- The Washington Times - Tuesday, October 16, 2001

SHANGHAI With less than five days to go, Taiwanese and Chinese officials yesterday still had not agreed on who should represent the island at a summit of 21 Pacific Rim economies in Shanghai.

The two archrivals wound up in their latest squabble after China indicated it would not bow to Taiwan's wish of sending a former vice president, Li Yuan-zu, to this weekend's informal summit of the Asia-Pacific Economic Cooperation (APEC) forum.

Even though both Chinese and Taiwanese representatives said they were working hard to find a solution, a compromise seemed remote, as both appeared equally hopeful that the other side would give in.

"Li is an extremely suitable choice," said Steve Chen, Taiwan's vice minister of economic affairs. "Since we are in the middle of talks, we don't want to rule out anyone."

Taiwan's hopes of being represented by Mr. Li, now a special presidential adviser, at the APEC leaders' summit, is opposed by China because it considers him too political a figure.

Mr. Li, a native of China's Hunan province, was the vice president of the Republic of China (Taiwan) from 1990 to 1996, while the island was governed by the nationalist Kuomintang party.

"We hope Taiwan will send someone in accordance with the rules," Chinese foreign ministry spokesman Zhu Bangzao said.

China, which considers Taiwan a renegade province after the two split in 1949 after a civil war, has set strict conditions for accepting the island's membership in APEC.

The main precondition is that Taiwan does not send its president to the annual APEC summits, but rather an economic decision-maker.

At last year's APEC summit in Brunei, Taiwan's representative was Peng Fai-nan, the central bank governor.

"We can accept any Taiwan representative as long as the choice is in accordance with APEC rules and practice," Mr. Zhu said.

Taiwanese media had said sending Mr.

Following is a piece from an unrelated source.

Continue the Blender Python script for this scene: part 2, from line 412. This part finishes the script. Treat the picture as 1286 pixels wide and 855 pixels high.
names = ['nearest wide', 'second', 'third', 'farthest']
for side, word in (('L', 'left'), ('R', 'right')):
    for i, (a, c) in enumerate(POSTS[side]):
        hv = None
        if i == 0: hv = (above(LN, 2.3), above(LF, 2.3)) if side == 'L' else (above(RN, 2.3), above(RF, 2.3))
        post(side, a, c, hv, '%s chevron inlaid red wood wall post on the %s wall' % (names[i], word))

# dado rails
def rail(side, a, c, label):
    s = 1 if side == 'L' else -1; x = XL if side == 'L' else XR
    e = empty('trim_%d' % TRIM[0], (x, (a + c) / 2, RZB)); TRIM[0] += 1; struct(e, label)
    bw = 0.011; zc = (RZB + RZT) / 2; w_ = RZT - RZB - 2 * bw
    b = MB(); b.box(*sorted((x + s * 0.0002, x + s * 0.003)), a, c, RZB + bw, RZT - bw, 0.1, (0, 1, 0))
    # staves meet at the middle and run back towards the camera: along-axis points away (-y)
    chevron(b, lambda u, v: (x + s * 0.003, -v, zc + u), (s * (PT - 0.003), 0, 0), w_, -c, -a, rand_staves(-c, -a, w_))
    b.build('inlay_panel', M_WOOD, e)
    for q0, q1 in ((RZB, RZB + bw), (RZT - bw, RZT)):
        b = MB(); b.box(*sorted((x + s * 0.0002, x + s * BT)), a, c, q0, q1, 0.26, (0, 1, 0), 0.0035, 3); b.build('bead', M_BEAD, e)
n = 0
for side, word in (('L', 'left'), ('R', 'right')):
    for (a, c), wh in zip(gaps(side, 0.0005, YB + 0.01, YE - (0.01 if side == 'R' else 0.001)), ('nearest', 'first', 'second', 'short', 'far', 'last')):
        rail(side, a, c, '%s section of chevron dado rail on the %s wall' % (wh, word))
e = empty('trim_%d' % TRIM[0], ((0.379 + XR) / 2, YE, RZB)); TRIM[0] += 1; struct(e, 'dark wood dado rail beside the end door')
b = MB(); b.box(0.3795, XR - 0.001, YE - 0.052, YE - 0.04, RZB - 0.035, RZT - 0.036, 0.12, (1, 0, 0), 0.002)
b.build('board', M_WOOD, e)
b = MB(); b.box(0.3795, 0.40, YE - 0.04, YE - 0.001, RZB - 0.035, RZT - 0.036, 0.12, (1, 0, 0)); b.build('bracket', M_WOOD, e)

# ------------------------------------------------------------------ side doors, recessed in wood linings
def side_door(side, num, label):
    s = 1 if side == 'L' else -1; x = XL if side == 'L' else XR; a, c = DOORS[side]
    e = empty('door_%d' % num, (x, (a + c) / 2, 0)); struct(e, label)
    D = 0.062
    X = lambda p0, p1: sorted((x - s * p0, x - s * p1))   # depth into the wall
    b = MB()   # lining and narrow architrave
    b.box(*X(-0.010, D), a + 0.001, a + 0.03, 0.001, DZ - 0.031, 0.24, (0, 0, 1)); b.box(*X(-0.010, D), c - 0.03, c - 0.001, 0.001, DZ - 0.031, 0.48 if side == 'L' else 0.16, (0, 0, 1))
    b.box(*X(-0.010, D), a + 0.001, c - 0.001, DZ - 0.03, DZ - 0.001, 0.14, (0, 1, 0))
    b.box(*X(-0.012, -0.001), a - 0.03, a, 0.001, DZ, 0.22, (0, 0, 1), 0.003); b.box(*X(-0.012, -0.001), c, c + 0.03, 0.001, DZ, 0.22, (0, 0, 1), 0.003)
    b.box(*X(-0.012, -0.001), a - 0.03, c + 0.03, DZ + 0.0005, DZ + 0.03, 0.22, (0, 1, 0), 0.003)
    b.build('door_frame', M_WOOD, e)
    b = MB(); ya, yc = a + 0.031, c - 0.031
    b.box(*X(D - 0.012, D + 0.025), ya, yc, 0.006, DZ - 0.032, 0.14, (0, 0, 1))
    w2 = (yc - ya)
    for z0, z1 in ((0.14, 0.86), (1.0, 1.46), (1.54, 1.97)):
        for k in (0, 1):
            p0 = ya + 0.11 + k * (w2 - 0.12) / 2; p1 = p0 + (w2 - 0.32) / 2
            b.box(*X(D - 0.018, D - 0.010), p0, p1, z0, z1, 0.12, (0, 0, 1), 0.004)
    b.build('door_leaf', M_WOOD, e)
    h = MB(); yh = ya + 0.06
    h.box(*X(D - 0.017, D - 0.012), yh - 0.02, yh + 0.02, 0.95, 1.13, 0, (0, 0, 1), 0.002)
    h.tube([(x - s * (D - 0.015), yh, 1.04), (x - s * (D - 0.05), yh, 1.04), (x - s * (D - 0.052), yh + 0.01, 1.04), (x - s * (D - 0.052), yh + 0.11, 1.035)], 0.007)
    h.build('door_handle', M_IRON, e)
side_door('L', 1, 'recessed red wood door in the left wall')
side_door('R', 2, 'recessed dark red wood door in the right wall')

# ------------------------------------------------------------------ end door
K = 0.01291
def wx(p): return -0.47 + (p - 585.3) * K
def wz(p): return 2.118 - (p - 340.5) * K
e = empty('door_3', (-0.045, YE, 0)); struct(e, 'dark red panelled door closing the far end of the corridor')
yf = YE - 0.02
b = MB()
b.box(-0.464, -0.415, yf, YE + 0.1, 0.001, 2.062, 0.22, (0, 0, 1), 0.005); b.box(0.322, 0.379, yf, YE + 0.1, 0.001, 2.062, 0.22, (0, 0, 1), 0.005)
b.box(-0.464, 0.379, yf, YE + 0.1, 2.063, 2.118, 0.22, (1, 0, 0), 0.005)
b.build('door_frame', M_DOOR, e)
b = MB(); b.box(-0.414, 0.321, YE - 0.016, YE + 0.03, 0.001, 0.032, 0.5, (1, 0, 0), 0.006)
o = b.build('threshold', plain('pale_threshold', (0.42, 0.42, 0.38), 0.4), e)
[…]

Li, a law professor-turned-politician, would be a "breakthrough" for Taiwan in countering China's bid to squeeze it out of the international community.

The failure of the two sides to agree on a suitable Taiwan representative five days before the APEC summit reflects the tense nature of relations between the two sides.

This year, Taiwan repeatedly stated its hope that President Chen Shui-bian could attend the APEC summit, and China also has repeatedly rejected the proposal.

That came as no surprise to observers, since Mr. Chen built his political career as a high-profile advocate of Taiwan independence from mainland China.